Belief and Disbelief

I am six months into the Religion Project, and I still have a very conflicted, constantly shifting, and complex set of feelings toward the concept of gods. I am reminded very strongly of Orwell's idea of "doublethink": holding two seemingly contradictory ideas in your head at once.

In my private journals, I see multiple instances where I have referenced the Greek goddesses Hecate, Artemis, and Athena. I have at times felt a very strong pull toward Hecate in particular. I see in the stories of her a lot of the attributes that I most value: interceding on behalf the suffering, shrewdness, the moment of choice, a constantly shifting nature (or perhaps a multiplicity of the self).

The pull I have felt has certainly felt external to me from time to time, but I remain skeptical. The mind is a powerful thing, and I'm just not sure that I even believe in the existence of gods. My core beliefs aren't concerned with the supernatural. I find more than enough communion and sublimity in the natural world/universe itself. I have, at times in my life, even felt a strong distrust for the supernatural. Pantheism or even animism feels more "natural" for me. Or maybe it just feels easier. This is what I struggle with.
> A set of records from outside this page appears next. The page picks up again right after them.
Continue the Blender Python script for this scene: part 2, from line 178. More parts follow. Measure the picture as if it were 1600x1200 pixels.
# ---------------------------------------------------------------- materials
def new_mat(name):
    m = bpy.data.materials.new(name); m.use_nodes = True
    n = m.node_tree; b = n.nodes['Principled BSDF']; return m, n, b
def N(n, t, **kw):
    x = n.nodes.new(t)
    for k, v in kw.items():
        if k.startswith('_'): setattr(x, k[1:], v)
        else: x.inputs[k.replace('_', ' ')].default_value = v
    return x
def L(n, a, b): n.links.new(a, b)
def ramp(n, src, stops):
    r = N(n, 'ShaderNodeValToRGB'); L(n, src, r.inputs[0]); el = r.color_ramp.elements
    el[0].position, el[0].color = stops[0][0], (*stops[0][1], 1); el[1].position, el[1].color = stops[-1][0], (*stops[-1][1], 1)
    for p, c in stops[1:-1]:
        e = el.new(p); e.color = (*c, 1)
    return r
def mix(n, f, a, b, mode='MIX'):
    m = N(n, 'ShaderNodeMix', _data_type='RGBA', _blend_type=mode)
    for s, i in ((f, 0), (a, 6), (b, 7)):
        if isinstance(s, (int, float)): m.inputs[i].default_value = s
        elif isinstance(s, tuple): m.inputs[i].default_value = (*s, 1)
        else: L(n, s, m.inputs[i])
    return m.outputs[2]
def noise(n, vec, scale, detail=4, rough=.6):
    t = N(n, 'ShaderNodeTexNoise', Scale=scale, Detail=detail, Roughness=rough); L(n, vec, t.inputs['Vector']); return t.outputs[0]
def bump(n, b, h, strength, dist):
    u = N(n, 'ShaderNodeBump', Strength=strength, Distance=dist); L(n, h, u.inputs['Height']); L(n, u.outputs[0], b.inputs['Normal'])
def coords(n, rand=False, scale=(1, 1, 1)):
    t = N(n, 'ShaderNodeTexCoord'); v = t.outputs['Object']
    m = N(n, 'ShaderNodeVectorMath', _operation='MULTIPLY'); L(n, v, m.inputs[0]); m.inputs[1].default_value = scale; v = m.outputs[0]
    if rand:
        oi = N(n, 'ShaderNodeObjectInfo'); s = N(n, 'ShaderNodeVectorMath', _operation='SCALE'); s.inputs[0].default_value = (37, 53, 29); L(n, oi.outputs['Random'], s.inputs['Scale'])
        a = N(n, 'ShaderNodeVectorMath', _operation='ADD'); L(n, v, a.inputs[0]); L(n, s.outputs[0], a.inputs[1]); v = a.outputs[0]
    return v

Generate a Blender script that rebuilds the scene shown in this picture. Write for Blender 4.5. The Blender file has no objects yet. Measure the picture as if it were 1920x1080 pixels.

Throughout my life, I have a history of simultaneously believing and disbelieving in things unseen. As a child out in the woods of Tennessee and eventually north Florida, I spoke to fairies and nature spirits as I rummaged around for wild blackberries, but if asked, I would tell you that I was pretending because I would suddenly feel self conscious. After all, fairies weren't real, and any spirits out in the world were demons in fundamentalist Christianity. I remember whispering a little prayer to Athena as a child because I was scared as I lay awake in the dark, but I immediately felt guilty because I was Christian and the gods of Greek mythology were false idols that didn't really exist. As a young kid and teenager, I had several experiences that I ascribed to ghosts. Hell, in my family, we often said that our house was haunted. But in the light of day, I also strongly believed that ghosts weren't real.

In the moment of a ritual or even in small quiet moments, the concept of personified divinity feels very comfortable or even intuitive, but outside of the confines of a ritual space or moments of private and personal magic, my rational mind — my inner Richard Dawkins — tells me that, while such concepts may be beautiful poetry, that doesn't make them any more real. I am constantly in a struggle between an intuitive approach to life that allows for irrational or supernatural concepts and a logical approach that prefers to deal with empirical facts.

Writing about this is very difficult for precisely this reason. It feels very vulnerable, and to borrow the poetics of Harry Potter, I am the consummate Slytherin: pragmatic, secretive, and shrewd. I feel like I'm showing off a wild and irrational part of myself that I should feel ashamed about. I think about my atheist/rationalist friends and discussions we've had about theism and supernatural thinking. I also think about the Christians I know and knew and how a decidedly secular life provides a blank canvas that they can just fill with their own Christian beliefs when they think of me. Belief in another set of supernatural concepts would be another matter entirely. (For that matter, I'm also keenly aware of this vulnerability in finding any kinship with existing religions. As long as I have my own personal symbols and beliefs, I'm just weird. But if you're wearing a pentacle? Well, then all bets are off, and you have become something other.) When I was growing up, a lack of belief was something to be ashamed of. As an adult, belief feels like something to be ashamed of. And the worst part is that I'm not sure that I cleanly belong in either camp; In the crucible of this moment, I am neither believer nor unbeliever. I am merely a pilgrim, a philosopher, and curiosity made flesh.

So yes, it's difficult to write this, even if I never post it publicly. However, I've found in the course of my life that people tend to find great value when I share my confessionals. Because underneath the surface, I think we're all struggling in similar ways. You might not be struggling with theism, atheism, and the multiple permutations between and outside of those concepts, but I'm quite positive that the uncertainty that comes with finding seemingly conflicting beliefs in your own mind is something universal and inherently human.

All of this uncertainty is precisely what I mean when I say that my religion as I understand it has no specified belief in the supernatural. I am conflicted and uncertain. I pay passing acknowledgment to the possibility of personified divinities, but ultimately the only certainty I have comes in the beauty of the universe and the steady progress of nature. I can see moonlight. I can hear the splashing of the creek by my house. I can smell the pungent herbal smells from the plants in my witch's garden. I can taste the efforts of tiny living creatures in my glass of wine, and I can stick my hands in the moist earth within the raised bed of my garden. As for what I feel? Well, that is as hard to contain as a cool Spring breeze.